Pessoas que fazem a diferença No passado dia 10 de maio, no sempre cativante programa de Paula Moura Pinheiro, “Visita Guiada”, na RTP2, foi exibido um deslumbrante programa sobre as Levadas da Madeira. O entrevistado, que não é novo nestas crónicas de Ecologia, foi o geógrafo Raimundo Quintal. Nos escassos minutos do programa, o professor e ambientalista conquistou os telespectadores com o profundo conhecimento do ecossistema madeirense. Explicou com rigor e clareza a importância da floresta de laurissilva (património natural da UNESCO desde 1999) para a própria habitabilidade do arquipélago. Mas não é só o conhecimento, é também o amor à beleza e fragilidade da Natureza, a autenticidade da entrega de toda uma vida à defesa do bem comum. A integridade ética, às vezes, também passa na televisão. Tal foi o caso com Raimundo Quintal, pelo oportuno convite da notável comunicadora que é Paula Moura Pinheiro.

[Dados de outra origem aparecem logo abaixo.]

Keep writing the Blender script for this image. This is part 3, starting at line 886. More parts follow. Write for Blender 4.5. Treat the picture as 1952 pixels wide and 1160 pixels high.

Outro exemplo de que as pessoas contam está patente na iniciativa de um docente e de uma turma de estudantes da Escola Secundária Manuel Teixeira Gomes, de Portimão. A turma 10L da referida escola, sob a coordenação de Carlos Café, professor de Filosofia, lançou uma petição nacional para classificar o dia 25 de maio como Dia Nacional dos Jardins. Esta petição constitui um verdadeiro ovo de Colombo, pois essa data coincide com o aniversário de Gonçalo Ribeiro Telles e a sua entrada em vigor no próximo ano de 2022, a ser aprovada a petição, coincidirá com o centenário do nascimento do saudoso arquiteto, a quem Portugal tanto deve.
O mundo está complexo O futuro carregado de incertezas. Mas são as pessoas que pelos seus atos esclarecidos e pela sua vontade incansável podem desviar o rumo da rota de colisão onde estamos embarcados. A esperança só nasce onde impera a capacidade de iniciativa, e o futuro já não depende da simples e passiva espera, mas da nossa capacidade de nos unirmos ativamente para a tarefa comum de o merecermos.